Savunma Bakanı Ehud Barak ise Ahmet Davudoğlu ve Ferid Zekeriya gibi Arap Devrimini bir depreme ve tsunamiye benzetiyor.  Dolayısıyla İsrail’i de önüne katıp süpürebileceğini ifade ediyor. Bundan dolayı ellerini çabuk tutmaları gerektiğini savunuyor ve barış atağına geçmeyi tavsiye ediyor. Ancak karşı dalganın böyle durdurulabileceğini öngörmektedir. Tedarikli olmazlarsa bu halk hareketlerinin ve Arap Devriminin İsrail’in meşruiyetini tamamen silip süpüreceğini öngörmektedir.

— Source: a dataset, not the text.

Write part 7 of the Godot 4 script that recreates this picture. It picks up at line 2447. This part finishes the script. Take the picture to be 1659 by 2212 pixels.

Dolayısıyla bu ihtimale karşı barış ataklarıyla ön alınması gerektiğini savunmaktadır.

*

2011 yılında İsrail 1991’dekine benzer bir durum ve konumla karşı karşıya. Saddam’ın Kuveyt’ten sürülmesiyle birlikte Arap-İsrail mücadelesi Arap-Arap eksenli bir karaktere büründürülmüş ve baba Bush da durumdan bilistifade Madrid’de Araplarla İsrail’i buluşturmuştu. Lakin İsrail cephe halinde Araplarla barış buluşmasına sıcak bakmamış ve barışa teker teker gelmelerini istemişti. Sonrasında demir tavında dövülmediği için fırsat kaçmış ve İsrail sadece 1993 yılında FKÖ ile Oslo Barış Antlaşmasını yapabilmiş ve bir sene sonra da Ürdün’le Vadi-i Araba antlaşmasını imzalamıştı. Lakin bölgedeki barış atmosferi yayılmamış ve 2000 tarihinde İkinci İntifada ile birlikte kazanılanlar da berheva olmuştu. Lakin doğrusunu söylemek gerekirse, 2011 İsrail için 1991’in çok gerisinde ve  zaman İsrail’in aleyhinde işlemektedir.  Netanyahu’nun korkularına rağmen İzak Rabin’in kızı ve oğlu eski genelkurmay başkanı, eski Mossad ve Shin-Bet başkanları zamanın İsrail aleyhinde işlediği için bir an evvel barış maratonunu başlatmasını tavsiye ediyorlar.  Aksi takdirde, onlara göre insiyatif kaçırılırsa Arap Devrimi olgunlaştığında İsrail’i rüzgarı önünde silip süpürebilir.